Sotheby's'teki satış, yaklaşık 10 dakikalık bir açık artırma mücadelesiyle sonuçlandı. Dokuz farklı koleksiyoner, fiziksel salondan ve çevrimiçi platformlardan çantayı satın almak için teklif verdi. Sonunda Japonya'dan ismi açıklanmayan bir koleksiyoner, 10.1 milyon dolar ödeyerek çantanın yeni sahibi oldu.
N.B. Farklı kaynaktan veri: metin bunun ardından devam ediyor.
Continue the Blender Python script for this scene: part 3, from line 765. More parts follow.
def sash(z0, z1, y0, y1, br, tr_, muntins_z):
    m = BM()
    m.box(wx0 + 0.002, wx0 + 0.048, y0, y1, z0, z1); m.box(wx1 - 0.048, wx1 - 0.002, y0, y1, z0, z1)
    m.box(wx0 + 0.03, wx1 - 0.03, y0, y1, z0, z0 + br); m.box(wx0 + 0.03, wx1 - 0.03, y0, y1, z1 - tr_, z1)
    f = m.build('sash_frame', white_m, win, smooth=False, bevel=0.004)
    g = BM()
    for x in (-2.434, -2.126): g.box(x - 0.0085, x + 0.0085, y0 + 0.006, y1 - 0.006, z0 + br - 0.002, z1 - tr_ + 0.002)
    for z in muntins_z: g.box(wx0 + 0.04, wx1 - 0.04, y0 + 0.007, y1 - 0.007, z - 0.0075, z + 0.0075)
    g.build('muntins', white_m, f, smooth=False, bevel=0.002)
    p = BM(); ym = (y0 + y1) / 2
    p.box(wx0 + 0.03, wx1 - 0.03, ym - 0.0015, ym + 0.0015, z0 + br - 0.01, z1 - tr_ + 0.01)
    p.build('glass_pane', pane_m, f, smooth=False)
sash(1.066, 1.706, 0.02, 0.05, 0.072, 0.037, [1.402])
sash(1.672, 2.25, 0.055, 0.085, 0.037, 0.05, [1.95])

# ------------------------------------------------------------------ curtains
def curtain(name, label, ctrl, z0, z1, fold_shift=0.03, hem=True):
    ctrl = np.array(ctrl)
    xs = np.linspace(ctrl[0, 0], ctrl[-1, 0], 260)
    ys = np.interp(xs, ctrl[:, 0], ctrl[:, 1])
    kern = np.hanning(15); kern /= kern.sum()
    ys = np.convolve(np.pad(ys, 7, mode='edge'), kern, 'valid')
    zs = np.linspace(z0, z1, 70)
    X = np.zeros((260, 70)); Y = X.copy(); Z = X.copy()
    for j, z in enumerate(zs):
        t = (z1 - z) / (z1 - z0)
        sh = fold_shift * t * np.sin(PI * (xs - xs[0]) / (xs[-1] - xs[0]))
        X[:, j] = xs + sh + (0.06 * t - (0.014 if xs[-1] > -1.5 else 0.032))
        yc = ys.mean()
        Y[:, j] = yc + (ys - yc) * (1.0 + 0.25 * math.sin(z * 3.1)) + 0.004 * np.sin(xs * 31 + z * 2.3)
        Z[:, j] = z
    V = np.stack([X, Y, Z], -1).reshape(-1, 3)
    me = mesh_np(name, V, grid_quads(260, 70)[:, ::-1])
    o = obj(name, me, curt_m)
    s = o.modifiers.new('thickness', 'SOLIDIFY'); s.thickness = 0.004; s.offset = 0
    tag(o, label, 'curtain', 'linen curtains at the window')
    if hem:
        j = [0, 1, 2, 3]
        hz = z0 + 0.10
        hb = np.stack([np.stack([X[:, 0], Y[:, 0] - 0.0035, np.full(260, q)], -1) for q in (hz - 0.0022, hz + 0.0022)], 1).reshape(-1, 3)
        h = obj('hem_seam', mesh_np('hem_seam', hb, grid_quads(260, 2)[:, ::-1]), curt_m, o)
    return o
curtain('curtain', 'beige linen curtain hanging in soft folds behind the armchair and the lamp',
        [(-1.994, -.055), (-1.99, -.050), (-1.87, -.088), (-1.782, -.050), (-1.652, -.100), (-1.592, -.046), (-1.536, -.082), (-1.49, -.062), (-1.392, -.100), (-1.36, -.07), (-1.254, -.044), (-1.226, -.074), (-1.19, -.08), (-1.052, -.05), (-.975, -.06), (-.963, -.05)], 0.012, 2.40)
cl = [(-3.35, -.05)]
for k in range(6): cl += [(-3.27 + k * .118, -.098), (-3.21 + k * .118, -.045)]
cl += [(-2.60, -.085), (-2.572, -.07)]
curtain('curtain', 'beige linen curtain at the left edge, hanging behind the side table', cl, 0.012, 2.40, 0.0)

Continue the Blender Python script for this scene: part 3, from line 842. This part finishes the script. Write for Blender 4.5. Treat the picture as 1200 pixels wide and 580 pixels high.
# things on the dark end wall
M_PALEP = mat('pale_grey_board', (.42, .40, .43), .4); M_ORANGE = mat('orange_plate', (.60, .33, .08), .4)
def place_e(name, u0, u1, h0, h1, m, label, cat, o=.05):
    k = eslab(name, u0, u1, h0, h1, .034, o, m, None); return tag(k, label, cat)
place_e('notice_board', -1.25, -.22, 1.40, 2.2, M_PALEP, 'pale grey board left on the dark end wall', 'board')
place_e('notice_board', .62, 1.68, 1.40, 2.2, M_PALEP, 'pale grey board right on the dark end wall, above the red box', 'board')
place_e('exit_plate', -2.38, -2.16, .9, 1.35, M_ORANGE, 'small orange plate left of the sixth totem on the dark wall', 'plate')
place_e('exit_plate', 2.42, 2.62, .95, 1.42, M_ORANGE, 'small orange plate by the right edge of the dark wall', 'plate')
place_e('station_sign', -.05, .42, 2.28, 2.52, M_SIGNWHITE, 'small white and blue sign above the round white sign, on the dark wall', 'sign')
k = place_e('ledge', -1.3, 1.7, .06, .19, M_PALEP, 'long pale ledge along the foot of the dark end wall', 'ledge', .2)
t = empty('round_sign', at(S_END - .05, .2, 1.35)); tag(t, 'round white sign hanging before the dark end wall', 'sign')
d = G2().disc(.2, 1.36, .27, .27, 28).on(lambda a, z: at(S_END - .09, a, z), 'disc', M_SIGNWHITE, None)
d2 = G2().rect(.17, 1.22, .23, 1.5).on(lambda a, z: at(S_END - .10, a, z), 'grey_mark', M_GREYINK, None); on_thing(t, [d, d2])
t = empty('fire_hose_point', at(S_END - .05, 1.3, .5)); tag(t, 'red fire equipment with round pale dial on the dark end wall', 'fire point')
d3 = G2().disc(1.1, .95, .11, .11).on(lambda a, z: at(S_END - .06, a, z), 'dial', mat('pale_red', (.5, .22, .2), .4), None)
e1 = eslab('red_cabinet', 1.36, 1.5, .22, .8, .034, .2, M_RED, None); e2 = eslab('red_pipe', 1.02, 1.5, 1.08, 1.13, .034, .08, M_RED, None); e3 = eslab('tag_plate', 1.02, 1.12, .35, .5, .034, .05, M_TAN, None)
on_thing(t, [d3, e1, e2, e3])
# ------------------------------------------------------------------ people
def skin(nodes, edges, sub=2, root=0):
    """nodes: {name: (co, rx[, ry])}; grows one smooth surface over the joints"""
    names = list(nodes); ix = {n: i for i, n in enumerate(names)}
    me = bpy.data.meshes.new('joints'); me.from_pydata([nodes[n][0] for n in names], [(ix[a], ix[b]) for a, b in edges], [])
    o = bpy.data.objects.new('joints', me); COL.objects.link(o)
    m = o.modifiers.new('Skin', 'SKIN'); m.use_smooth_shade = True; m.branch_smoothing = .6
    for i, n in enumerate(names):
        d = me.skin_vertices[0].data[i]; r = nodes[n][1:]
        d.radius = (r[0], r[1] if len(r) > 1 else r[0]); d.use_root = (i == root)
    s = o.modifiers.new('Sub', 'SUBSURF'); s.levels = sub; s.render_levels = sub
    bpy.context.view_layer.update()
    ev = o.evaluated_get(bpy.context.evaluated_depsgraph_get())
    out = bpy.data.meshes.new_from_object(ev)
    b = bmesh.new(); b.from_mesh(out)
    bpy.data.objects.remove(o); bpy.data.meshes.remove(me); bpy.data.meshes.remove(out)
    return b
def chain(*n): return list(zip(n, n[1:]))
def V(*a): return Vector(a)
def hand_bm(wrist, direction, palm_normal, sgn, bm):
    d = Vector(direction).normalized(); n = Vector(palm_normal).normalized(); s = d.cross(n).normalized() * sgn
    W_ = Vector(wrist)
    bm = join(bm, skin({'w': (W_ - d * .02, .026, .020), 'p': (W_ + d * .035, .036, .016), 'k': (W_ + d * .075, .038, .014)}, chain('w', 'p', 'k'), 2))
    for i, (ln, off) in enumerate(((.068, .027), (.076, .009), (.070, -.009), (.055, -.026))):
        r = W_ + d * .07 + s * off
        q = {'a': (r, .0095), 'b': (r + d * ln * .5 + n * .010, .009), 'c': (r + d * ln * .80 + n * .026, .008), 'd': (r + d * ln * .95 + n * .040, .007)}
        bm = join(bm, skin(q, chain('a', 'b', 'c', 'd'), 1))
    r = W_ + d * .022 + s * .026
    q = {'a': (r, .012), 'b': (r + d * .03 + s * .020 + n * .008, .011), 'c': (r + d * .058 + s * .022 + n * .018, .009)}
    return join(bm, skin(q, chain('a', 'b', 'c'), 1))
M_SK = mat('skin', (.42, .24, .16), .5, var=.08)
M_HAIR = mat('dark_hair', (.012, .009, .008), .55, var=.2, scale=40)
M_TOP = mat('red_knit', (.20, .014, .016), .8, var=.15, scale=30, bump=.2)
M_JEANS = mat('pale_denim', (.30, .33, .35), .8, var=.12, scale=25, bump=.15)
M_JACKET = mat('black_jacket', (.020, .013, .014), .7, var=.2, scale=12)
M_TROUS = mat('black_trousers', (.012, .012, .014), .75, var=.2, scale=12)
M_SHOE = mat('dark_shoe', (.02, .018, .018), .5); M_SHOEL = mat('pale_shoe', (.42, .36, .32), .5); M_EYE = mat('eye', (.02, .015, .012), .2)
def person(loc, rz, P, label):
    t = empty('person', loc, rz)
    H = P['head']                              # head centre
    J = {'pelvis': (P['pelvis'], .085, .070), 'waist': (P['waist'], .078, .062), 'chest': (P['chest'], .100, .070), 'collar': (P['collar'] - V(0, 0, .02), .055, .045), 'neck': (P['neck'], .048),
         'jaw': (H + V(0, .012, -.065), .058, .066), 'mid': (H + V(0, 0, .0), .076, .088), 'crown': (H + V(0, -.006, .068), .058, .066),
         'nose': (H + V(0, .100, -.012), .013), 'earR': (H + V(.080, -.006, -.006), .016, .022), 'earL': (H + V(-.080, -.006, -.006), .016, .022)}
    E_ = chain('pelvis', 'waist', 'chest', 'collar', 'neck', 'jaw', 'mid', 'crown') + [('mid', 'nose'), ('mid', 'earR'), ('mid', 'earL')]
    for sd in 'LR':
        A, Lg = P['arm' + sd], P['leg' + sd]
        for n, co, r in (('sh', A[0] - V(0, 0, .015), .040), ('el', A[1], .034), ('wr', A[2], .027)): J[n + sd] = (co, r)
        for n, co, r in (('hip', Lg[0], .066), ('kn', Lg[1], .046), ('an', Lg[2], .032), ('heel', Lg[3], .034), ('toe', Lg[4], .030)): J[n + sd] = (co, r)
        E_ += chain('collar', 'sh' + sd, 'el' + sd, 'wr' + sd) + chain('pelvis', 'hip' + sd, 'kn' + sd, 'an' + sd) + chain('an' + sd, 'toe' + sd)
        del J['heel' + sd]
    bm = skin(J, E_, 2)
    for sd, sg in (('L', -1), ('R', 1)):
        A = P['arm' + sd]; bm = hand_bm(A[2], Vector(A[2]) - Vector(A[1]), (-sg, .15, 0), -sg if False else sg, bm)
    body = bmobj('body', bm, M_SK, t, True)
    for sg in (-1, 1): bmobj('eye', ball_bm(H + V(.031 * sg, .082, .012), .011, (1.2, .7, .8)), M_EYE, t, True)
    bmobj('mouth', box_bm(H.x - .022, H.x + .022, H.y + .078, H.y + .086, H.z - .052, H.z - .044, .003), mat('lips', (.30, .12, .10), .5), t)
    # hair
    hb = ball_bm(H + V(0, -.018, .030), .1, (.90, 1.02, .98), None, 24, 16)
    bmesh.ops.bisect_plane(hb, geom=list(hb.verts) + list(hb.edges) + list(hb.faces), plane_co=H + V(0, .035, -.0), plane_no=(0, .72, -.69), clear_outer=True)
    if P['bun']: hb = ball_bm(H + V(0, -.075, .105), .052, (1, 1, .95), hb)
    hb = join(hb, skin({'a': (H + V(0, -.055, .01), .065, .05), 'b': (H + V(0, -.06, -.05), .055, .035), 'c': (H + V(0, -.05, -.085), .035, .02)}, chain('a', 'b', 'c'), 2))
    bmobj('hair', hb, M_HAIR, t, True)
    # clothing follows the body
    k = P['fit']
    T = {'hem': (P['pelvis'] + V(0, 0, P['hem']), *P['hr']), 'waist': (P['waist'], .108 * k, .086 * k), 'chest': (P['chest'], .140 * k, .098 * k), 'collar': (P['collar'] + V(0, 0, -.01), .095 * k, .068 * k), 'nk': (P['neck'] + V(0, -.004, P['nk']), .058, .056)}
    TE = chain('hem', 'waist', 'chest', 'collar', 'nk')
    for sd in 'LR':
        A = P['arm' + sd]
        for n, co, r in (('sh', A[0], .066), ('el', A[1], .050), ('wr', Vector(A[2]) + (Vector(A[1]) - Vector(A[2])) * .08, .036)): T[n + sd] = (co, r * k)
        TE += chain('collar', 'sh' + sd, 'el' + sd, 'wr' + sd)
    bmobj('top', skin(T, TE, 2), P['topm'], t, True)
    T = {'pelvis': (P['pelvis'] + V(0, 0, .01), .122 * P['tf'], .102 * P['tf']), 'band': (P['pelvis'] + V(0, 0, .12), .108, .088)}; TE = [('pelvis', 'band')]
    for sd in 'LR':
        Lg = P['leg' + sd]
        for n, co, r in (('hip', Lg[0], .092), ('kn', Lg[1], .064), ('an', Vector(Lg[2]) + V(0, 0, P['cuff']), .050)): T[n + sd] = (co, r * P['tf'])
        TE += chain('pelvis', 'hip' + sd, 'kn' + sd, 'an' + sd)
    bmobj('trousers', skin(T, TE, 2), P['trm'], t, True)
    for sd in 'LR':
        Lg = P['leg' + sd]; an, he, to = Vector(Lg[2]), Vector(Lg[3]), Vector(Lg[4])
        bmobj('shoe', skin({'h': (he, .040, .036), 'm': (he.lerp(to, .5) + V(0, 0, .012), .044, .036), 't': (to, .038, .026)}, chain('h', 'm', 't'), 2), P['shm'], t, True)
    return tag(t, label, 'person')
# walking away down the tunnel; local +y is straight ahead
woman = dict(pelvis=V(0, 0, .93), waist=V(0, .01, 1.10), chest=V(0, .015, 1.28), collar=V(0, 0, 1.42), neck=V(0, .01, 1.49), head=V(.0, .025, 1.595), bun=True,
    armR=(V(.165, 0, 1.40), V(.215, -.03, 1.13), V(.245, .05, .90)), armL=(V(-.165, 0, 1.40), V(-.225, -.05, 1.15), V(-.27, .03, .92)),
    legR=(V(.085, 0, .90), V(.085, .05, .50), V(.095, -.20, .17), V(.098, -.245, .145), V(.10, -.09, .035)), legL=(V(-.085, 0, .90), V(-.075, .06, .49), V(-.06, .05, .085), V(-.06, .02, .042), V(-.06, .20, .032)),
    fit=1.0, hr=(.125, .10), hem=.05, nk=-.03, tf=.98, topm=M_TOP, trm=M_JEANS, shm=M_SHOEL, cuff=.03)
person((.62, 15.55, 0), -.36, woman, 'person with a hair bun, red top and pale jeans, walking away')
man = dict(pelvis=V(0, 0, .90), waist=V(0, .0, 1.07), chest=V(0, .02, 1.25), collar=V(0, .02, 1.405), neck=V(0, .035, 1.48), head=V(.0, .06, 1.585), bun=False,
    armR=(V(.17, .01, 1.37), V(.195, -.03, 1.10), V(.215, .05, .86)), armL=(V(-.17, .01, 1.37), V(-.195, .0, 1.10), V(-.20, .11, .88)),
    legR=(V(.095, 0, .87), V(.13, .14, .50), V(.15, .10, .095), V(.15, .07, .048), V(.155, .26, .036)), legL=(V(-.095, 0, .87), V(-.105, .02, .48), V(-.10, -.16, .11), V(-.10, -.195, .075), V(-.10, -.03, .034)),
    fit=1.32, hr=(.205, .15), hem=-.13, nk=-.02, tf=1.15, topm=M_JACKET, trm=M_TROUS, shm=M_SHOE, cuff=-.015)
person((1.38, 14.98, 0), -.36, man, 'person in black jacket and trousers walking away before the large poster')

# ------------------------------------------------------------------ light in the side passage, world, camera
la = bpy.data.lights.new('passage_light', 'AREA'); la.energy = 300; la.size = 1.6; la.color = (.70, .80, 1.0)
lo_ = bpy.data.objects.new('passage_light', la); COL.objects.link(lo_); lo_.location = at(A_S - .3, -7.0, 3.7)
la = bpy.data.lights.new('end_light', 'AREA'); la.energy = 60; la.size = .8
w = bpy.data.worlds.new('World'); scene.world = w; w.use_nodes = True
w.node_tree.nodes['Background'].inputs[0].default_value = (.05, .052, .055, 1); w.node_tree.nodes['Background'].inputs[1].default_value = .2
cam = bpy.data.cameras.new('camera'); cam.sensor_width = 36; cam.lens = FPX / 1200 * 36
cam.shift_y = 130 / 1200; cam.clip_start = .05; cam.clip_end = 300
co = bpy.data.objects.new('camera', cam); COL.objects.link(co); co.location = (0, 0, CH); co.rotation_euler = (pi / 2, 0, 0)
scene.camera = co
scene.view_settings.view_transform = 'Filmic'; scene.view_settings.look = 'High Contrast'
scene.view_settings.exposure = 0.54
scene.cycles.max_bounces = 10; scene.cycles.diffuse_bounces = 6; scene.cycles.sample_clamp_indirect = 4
Üstelik bu satış, Hermès'in diğer ikonik modeli Kelly çantasının 2021'de kırdığı 513 bin dolarlık rekoru da neredeyse yirmi katına çıkararak, modanın nesneler üzerinden yarattığı kültürel mirası da gözler önüne serdi.
Çantanın bugüne dek sergilenme hikâyesi de en az satış süreci kadar ilgi çekici. 1994 yılında Birkin, bu çantayı Fransız AIDS yardım derneği Association Solidarité Sida yararına düzenlenen bir müzayedeye bağışladı. Daha sonra 2000 yılında Parisli koleksiyoner ve vintage butik sahibi Catherine Benier tarafından satın alındı. Bu tarihten sonra çanta hiçbir zaman yeniden satışa sunulmadı ve 25 yıl boyunca özel koleksiyonda kaldı. Sotheby's açık artırması öncesinde New York, Hong Kong ve Avrupa'da düzenlenen sergilerle ilk kez geniş bir kitle tarafından görülebilir hale geldi. Böylece çanta, yalnızca özel bir mülk olmaktan çıkarak moda tarihine ait kamusal bir belgeye dönüştü.